* [Objective]: Quote every line from the top of the listing down to and including the line that contains "def rgb(r, g, b): return".
Begin Material
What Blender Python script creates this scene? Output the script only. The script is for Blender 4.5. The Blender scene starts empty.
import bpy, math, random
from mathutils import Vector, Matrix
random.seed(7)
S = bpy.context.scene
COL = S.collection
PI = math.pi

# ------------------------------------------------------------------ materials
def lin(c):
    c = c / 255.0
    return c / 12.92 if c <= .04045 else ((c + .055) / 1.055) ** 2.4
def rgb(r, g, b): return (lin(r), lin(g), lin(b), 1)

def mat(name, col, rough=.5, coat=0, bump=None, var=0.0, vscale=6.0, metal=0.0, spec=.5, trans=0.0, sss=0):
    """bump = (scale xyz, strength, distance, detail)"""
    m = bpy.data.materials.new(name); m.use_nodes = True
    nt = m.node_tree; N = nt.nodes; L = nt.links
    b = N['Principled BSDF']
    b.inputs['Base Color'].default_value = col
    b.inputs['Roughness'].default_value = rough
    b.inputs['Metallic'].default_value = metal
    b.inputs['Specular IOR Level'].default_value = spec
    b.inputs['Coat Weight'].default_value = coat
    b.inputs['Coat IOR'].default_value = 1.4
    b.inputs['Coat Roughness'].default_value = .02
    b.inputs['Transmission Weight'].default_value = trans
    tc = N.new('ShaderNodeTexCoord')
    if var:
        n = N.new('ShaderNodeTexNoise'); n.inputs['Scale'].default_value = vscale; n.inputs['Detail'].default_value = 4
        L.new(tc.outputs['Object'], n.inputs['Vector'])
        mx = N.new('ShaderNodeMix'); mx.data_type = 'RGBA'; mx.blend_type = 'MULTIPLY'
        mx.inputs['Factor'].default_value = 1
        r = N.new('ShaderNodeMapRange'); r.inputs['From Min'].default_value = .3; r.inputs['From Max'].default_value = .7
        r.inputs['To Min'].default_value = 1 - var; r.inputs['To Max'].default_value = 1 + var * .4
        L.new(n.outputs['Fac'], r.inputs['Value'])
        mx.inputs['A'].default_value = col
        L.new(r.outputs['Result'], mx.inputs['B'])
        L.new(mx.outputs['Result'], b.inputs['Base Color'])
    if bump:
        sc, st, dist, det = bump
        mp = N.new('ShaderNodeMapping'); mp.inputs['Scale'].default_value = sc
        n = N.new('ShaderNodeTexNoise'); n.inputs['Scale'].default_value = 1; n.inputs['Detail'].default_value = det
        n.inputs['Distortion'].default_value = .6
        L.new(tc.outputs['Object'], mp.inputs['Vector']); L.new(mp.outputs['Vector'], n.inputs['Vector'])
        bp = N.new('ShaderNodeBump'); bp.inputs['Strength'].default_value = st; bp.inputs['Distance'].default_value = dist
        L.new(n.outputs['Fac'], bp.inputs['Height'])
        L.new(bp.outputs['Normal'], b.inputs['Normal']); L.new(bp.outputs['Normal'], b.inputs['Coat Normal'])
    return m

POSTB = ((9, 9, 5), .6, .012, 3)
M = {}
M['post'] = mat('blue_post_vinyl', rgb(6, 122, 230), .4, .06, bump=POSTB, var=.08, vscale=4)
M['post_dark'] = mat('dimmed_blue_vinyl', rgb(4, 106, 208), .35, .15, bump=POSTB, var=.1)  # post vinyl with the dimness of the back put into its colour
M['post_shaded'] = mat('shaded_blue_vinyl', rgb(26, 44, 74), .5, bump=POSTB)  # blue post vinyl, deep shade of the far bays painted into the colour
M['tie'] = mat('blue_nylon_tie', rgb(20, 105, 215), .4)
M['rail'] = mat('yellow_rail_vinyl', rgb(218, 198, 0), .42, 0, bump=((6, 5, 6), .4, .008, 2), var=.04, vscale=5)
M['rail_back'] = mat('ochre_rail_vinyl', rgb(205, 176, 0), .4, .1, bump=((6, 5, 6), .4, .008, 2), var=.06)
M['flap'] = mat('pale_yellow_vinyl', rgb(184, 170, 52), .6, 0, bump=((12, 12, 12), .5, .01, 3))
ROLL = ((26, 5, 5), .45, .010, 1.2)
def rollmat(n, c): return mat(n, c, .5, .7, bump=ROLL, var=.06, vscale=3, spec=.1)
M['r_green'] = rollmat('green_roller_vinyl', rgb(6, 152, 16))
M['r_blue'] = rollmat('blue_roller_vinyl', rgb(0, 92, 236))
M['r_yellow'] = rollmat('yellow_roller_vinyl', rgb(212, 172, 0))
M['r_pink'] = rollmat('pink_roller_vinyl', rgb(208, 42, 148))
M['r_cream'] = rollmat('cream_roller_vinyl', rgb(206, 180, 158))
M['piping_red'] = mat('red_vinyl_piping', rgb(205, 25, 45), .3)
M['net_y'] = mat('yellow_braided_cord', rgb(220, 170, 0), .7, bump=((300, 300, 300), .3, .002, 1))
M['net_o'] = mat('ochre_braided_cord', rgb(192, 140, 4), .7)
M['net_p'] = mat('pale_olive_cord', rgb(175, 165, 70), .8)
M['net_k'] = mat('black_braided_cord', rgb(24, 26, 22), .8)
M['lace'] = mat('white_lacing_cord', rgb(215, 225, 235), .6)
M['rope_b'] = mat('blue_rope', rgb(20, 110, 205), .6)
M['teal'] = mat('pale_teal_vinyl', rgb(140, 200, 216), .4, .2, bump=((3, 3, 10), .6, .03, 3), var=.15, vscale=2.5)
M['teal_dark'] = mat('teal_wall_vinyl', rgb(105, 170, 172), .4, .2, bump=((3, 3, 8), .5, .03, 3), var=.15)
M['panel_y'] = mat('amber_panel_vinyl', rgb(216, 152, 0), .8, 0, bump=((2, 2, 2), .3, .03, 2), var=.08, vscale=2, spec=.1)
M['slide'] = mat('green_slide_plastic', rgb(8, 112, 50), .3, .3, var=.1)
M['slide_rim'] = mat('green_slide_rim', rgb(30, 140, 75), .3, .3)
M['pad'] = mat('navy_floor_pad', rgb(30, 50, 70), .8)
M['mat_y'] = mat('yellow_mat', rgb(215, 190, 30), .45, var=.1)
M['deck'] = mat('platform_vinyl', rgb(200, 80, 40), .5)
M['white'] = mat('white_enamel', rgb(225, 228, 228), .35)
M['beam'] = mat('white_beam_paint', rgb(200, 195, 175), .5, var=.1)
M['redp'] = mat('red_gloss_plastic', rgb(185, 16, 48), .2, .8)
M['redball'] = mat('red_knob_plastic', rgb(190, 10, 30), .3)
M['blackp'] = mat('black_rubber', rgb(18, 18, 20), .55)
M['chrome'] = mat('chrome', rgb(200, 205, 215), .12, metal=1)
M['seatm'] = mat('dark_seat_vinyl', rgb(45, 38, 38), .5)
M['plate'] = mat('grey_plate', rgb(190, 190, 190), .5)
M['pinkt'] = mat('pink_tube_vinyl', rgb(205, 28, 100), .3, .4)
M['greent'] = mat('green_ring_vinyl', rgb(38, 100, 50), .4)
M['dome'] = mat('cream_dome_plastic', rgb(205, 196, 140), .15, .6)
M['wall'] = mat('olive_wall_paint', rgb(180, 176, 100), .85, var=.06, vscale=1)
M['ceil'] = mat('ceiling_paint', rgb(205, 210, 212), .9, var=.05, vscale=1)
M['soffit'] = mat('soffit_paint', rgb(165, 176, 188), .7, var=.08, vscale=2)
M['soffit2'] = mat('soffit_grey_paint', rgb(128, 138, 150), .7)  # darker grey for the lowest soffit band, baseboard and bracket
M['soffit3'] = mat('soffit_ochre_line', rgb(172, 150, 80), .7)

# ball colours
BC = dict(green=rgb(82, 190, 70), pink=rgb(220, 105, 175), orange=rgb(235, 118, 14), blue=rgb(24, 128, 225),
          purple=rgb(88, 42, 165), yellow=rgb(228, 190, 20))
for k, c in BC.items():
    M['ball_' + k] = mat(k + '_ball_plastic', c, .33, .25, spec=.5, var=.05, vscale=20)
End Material
* [Full response]:
What Blender Python script creates this scene? Output the script only. The script is for Blender 4.5. The Blender scene starts empty.
import bpy, math, random
from mathutils import Vector, Matrix
random.seed(7)
S = bpy.context.scene
COL = S.collection
PI = math.pi

# ------------------------------------------------------------------ materials
def lin(c):
    c = c / 255.0
    return c / 12.92 if c <= .04045 else ((c + .055) / 1.055) ** 2.4
def rgb(r, g, b): return (lin(r), lin(g), lin(b), 1)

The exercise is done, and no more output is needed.